Efectivamente, en 1989 se pusieron en marcha los diferentes organismos, la Conaeva estableció los grandes lineamientos y en los años siguientes se fueron estableciendo los diferentes niveles y modalidades de evaluación. En general, los lineamientos derivaron en tres escalas: 1) la autoevaluación, dependiente de las propias instituciones, un ejercicio heterogéneo que se llevó a cabo entre 1990 y 1991, mediante el cual se generaron reportes en cada institución y se presentó un plan de mejora; el incentivo era que los planes podían recibir financiamiento. Este tipo de evaluación fue la base de los llamados Programas Integrales de Fortalecimiento Institucional. 2) La evaluación global del sistema, a cargo de grupos de expertos; el mayor estudio de este tipo fue el que realizó la OCDE sobre la política de educación superior entre 1994 y 1997; y 3) la evaluación interinstitucional de programas académicos, un esquema basado en la evaluación de pares y que dio lugar a la creación de los Comités Interinstitucionales para la Evaluación de la Educación Superior (CIEES) en 1991. Las funciones de estos comités, según los lineamientos de la Conaeva serían realizar una evaluación diagnóstica de los programas, acreditarlos, dictaminar proyectos y asesorar a las instituciones de educación superior. Sin embargo, desde su constitución, los comités se limitaron solamente al diagnóstico de los programas y no realizaron ninguna certificación, al parecer para reunir mayor evidencia e información complementaria, aunque esta función fue desempeñada, posteriormente, por medio de otro organismo: el Consejo para la Acreditación de la Educación Superior (Copaes). Este consejo fue creado en el 2000 y es, en realidad, un acreditador de acreditadores, porque su función es regular los procesos de acreditación y, básicamente, asegurar la capacidad de las diferentes organizaciones que se dedican a acreditar, usualmente gremios agrupados en colegios y academias.

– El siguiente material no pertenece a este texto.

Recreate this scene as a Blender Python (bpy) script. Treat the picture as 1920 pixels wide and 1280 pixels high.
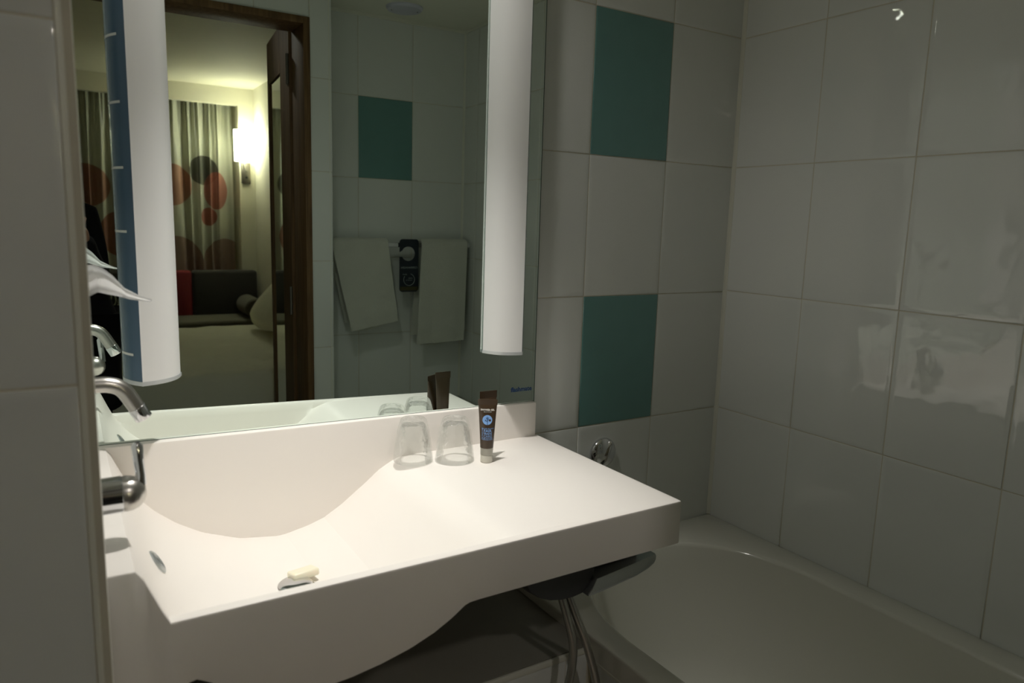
import bpy, bmesh, math, random
from mathutils import Vector, Matrix, noise
random.seed(7)
for o in list(bpy.data.objects): bpy.data.objects.remove(o)
S = bpy.context.scene
COL = S.collection
PI = math.pi

# ------------------------------------------------------------------ camera, light, exposure
yaw, pitch, roll, FPX = 0.5630650, -0.1587988, 0.0292048, 1372.8746
CAM = Vector((-1.5749, -1.4003, 1.3613))
_d = Vector((math.sin(yaw)*math.cos(pitch), math.cos(yaw)*math.cos(pitch), math.sin(pitch)))
_r = _d.cross(Vector((0, 0, 1))).normalized(); _u = _r.cross(_d)
_R = _r*math.cos(roll) + _u*math.sin(roll); _U = -_r*math.sin(roll) + _u*math.cos(roll)
cd = bpy.data.cameras.new('camera'); cam = bpy.data.objects.new('camera', cd); COL.objects.link(cam)
cam.matrix_world = Matrix(((_R.x, _U.x, -_d.x, CAM.x), (_R.y, _U.y, -_d.y, CAM.y), (_R.z, _U.z, -_d.z, CAM.z), (0, 0, 0, 1)))
cd.sensor_fit = 'HORIZONTAL'; cd.sensor_width = 36.0; cd.lens = FPX/1920*36.0; cd.clip_start = 0.02; cd.clip_end = 50
cd.dof.use_dof = True; cd.dof.focus_distance = 1.75; cd.dof.aperture_fstop = 5.0
S.camera = cam

w = bpy.data.worlds.new('world'); S.world = w; w.use_nodes = True
w.node_tree.nodes['Background'].inputs[0].default_value = (0.6, 0.7, 0.6, 1)
w.node_tree.nodes['Background'].inputs[1].default_value = 0.0
S.view_settings.view_transform = 'Standard'; S.view_settings.look = 'None'
S.view_settings.gamma = 1.0; S.view_settings.use_curve_mapping = False
S.view_settings.exposure = 0.0
try:
    S.cycles.sample_clamp_indirect = 10.0
    S.cycles.max_bounces = 14; S.cycles.diffuse_bounces = 8; S.cycles.glossy_bounces = 8
    S.cycles.transparent_max_bounces = 16; S.cycles.transmission_bounces = 10
except Exception: pass

def lamp(name, kind, loc, energy, color, **kw):
    l = bpy.data.lights.new(name, kind); l.energy = energy; l.color = color
    for k, v in kw.items(): setattr(l, k, v)
    o = bpy.data.objects.new(name, l); o.location = loc; COL.objects.link(o); return o
# ceiling spot over the basin (its housing is the downlight built further down)
SPOT = Vector((-1.10, -0.28, 2.168))
lamp('downlight_beam', 'SPOT', SPOT, 52, (1.0, 0.965, 0.91), spot_size=math.radians(68), spot_blend=1.0, shadow_soft_size=0.028)
lamp('downlight_spill', 'SPOT', SPOT, 4.6, (1.0, 0.965, 0.91), spot_size=math.radians(150), spot_blend=0.6, shadow_soft_size=0.028)
# bulb of the wall lamp beside the curtain; the two after it are unseen fills added
lamp('wall_lamp_bulb', 'POINT', (-0.093, -5.80, 2.06), 7.0, (1.0, 0.955, 0.80), shadow_soft_size=0.04)
lamp('bedroom_fill', 'POINT', (-2.9, -2.6, 2.30), 1.2, (1.0, 0.93, 0.72), shadow_soft_size=0.10)  # unseen fill added to lift the bedroom
_e = lamp('entry_fill', 'SPOT', (-0.92, -2.35, 2.47), 19, (1.0, 0.93, 0.86), spot_size=math.radians(50), spot_blend=0.7, shadow_soft_size=0.06)  # added fill spot, brightens the counter front and left wall
_e.rotation_euler = (Vector((-1.25, -0.5, 0.85))-Vector(_e.location)).to_track_quat('-Z', 'Y').to_euler()

# ------------------------------------------------------------------ materials
def nmat(name):
    m = bpy.data.materials.new(name); m.use_nodes = True
    nt = m.node_tree; return m, nt, nt.nodes['Principled BSDF']
def mat(name, col, rough=0.5, metal=0.0, var=0.0, vscale=8.0, bump=0.0, bscale=60.0, coat=0.0, spec=0.5, sheen=0.0, emit=None, estr=0.0, sub=0.0, bdist=0.01):
    m, nt, b = nmat(name)
    b.inputs['Base Color'].default_value = (*col, 1); b.inputs['Roughness'].default_value = rough
    b.inputs['Metallic'].default_value = metal; b.inputs['Specular IOR Level'].default_value = spec
    b.inputs['Coat Weight'].default_value = coat; b.inputs['Coat Roughness'].default_value = 0.05
    b.inputs['Sheen Weight'].default_value = sheen
    if sub: b.inputs['Subsurface Weight'].default_value = sub; b.inputs['Subsurface Scale'].default_value = 0.01
    if emit: b.inputs['Emission Color'].default_value = (*emit, 1); b.inputs['Emission Strength'].default_value = estr
    tc = nt.nodes.new('ShaderNodeNewGeometry')
    if var:
        n = nt.nodes.new('ShaderNodeTexNoise'); n.inputs['Scale'].default_value = vscale; n.inputs['Detail'].default_value = 4
        nt.links.new(tc.outputs['Position'], n.inputs['Vector'])
        r = nt.nodes.new('ShaderNodeMapRange'); r.inputs['To Min'].default_value = 1-var; r.inputs['To Max'].default_value = 1+var
        nt.links.new(n.outputs['Fac'], r.inputs['Value'])
        mx = nt.nodes.new('ShaderNodeMix'); mx.data_type = 'RGBA'; mx.blend_type = 'MULTIPLY'; mx.inputs[0].default_value = 1
        mx.inputs[6].default_value = (*col, 1); nt.links.new(r.outputs[0], mx.inputs[7]); nt.links.new(mx.outputs[2], b.inputs['Base Color'])
    if bump:
        n = nt.nodes.new('ShaderNodeTexNoise'); n.inputs['Scale'].default_value = bscale; n.inputs['Detail'].default_value = 2
        nt.links.new(tc.outputs['Position'], n.inputs['Vector'])
        bp = nt.nodes.new('ShaderNodeBump'); bp.inputs['Strength'].default_value = bump; bp.inputs['Distance'].default_value = bdist
        nt.links.new(n.outputs['Fac'], bp.inputs['Height']); nt.links.new(bp.outputs[0], b.inputs['Normal'])
    return m
M = {}
M['tile'] = mat('glazed_tile', (0.69, 0.71, 0.685), 0.03, var=0.02, vscale=3, bump=0.60, bscale=9.0, bdist=0.0045, spec=0.7)
M['tile_teal'] = mat('teal_glass_tile', (0.115, 0.26, 0.25), 0.22, var=0.05, vscale=20, coat=0.6)
M['grout'] = mat('grout', (0.56, 0.53, 0.43), 0.9, var=0.10, vscale=30)
M['bead'] = mat('white_corner_bead', (0.68, 0.68, 0.60), 0.35)
M['solid'] = mat('solid_surface', (0.88, 0.84, 0.795), 0.38, spec=0.35)
M['enamel'] = mat('bath_enamel', (0.62, 0.62, 0.55), 0.12, coat=0.3)
M['chrome'] = mat('chrome', (0.72, 0.73, 0.75), 0.12, metal=1.0)
M['satin'] = mat('satin_steel', (0.55, 0.53, 0.50), 0.30, metal=1.0)
M['brushed'] = mat('brushed_chrome', (0.46, 0.49, 0.49), 0.34, metal=0.75)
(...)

Una escala más de evaluación que también implicó un cambio profundo en la actividad cotidiana de las instituciones y de sus agentes, pero cuyos lineamientos no fueron establecidos por la Conaeva, fue la valoración del desempeño individual. El programa se anunció hace exactamente 20 años, en febrero de 1990, y aunque estaba el antecedente del Sistema Nacional de Investigadores y el esquema de incentivos de la Universidad Autónoma Metropolitana, por primera vez se ponía en marcha, a nivel nacional, una iniciativa de evaluación del rendimiento individual y se daba paso a la deshomologación.

El programa, oficialmente, se denominó “Beca al Desempeño. Sin embargo, dado que fueron las propias instituciones quienes se encargaron de ponerlo en marcha, le asignaron diferentes nombres e informalmente se le conoció de múltiples maneras (tortibonos, pilones, estímulos, etcétera). No obstante, en todos los casos, el rasgo distintivo fue el otorgamiento de un incentivo económico, previa evaluación del desempeño. Inicialmente solamente estaban considerados los profesores de carrera de tiempo completo y con un perfil más cercano a la actividad de investigación, pero posteriormente se incluyeron otras figuras y se valoraron otras actividades. Se expandió prácticamente en todas las instituciones y actualmente la mayor proporción de profesores del sistema de educación superior es beneficiaria del programa, aunque con diferencias importantes por institución o sectores de institución.

Aparte de las cuatro modalidades de evaluación, también fue creado el Centro Nacional de Evaluación (Ceneval) en 1994. Un organismo con el régimen de asociación civil, cuya principal función es la elaboración y aplicación de exámenes generales, estandarizados, nacionales, para la educación media superior y superior, independientes de los que realizan las propias instituciones. El objetivo, según el propio Ceneval, es valorar el nivel de aprendizaje de los jóvenes de estos niveles educativos. Al comienzo su actividad se concentró en la aplicación de exámenes a los aspirantes a ingresar a la educación superior y a los egresados de la licenciatura, pero poco a poco se fue diversificando a otras modalidades. Actualmente, incluye prácticamente todos los niveles (incluido el posgrado) y todas las modalidades.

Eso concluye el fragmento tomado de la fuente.